The RSI 25/75 Mean Reversion System uses the Relative Strength Index to gauge when a stock becomes oversold during an uptrend or overbought during a downtrend. It aims to make quick trades that last only for a few days. Historical evidence shows that the system can be profitable on over 70% of its trades, logging as much as 1% profit on each positive trade.
About The System
The system was published by Larry Connors and Cesar Alvarez in their book High Probability ETF Trading: 7 Professional Strategies to Improve Your ETF Trading. In that book, they suggest that adjusting the time period for the RSI indicator from its standard of 14 down to 4 will dramatically increase the edge of that indicator.

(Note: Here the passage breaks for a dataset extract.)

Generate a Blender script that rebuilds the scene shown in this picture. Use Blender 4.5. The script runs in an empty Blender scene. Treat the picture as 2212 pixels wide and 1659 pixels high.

The system uses a 200 day simple moving average (SMA) to determine the long term trend. Then, it signals a long position anytime a market in an uptrend has its RSI indicator drop below 25. It exits that position when the RSI crosses above 55. For a downtrending market, the system enters a short position when the RSI rises above 75 and exits that position when the RSI drops below 45.
The System Rules
Go Long When:
Price > 200 SMA
RSI < 25
Go Short When:
Price < 200 SMA
RSI > 75
Exit Long When:
RSI > 55
Exit Short When:
RSI < 45
Backtesting Results
In their book, Connors and Alvarez backtested this strategy across 20 ETFs from the inception of each ETF through the end of 2008. There were a total of 786 trade signals on the long side that averaged a return of 1.48% per trade. The trades averaged a length of 6.2 days and 82.2% of all trades were winners.
On the short side, 383 trades were signaled. Those trades averaged a profit of 1.26% per trade, with each trade lasting an average of 7.4 days and 68.1% of those trades were winners.
Wondering if publishing the system would skew its performance, blogger Sanz Prophet tested the system from the beginning of 2009 through September 5, 2012 trading both long and short signals. His results showed that the system logged an annual return of 7.78% with a drawdown of 13.38%. He also noted that the system produced winners on 73.44% of its trades.
System Analysis
Compared to the other mean reversion systems we have covered, the RSI 25/75 System appears to be able to outperform the 3 Day High/Low System, but not the Multiple Day Mean Reversion System. The results for all three systems are very similar. They all accumulate small profits through lots of quick trades, and they have a very high win rate on those trades.
The issue with this system is the same as every other mean reversion system, it leave you open to taking a crippling loss. In that respect, these mean reversion systems are actually quite similar to martingale systems. They almost always produce a profit, except when a black swan shows up. The RSI is eventually going to come back to the middle where you exit the trade, and usually it will do so rather quickly. However, all it takes is one time that it doesn’t to completely wipe you out.
Ideas for Improvement
For both of the previous mean reversion systems, I suggested that I would be curious to see how adding a stop-loss component would impact the results. The same holds true for this system. Setting a stop-loss order for each position would allow you to guard your downside, however we don’t know how many trades would have hit our stop before eventually becoming profitable.
I have also discussed trading a mean reversion system as part of a package that trades multiple systems. If you were to break down a number of different systems and then determine a way to trade each of them when they were most likely to be successful, perhaps you could gain an edge. Again, this would require extensive testing.
Another idea that I would be interested to test would be putting a time limit on each trade. It would be interesting to explore how many of the losing trades lasted longer than the average trade length. Perhaps we could find a length that could have taken smaller losses before they became larger losses.
SPY Example
The current chart of the SPY provides a great example for this system. The SPY is well above its 200 day SMA, so it is in an uptrend. Its RSI indicator dipped down to 25 two times in the month of June. Each of those trades would have been exited at a profit only a few days later as the RSI jumped back above 55 both times.
Keep in mind that this is just an example over an incredibly small sample size. The system is certainly not guaranteed to perform like this every time.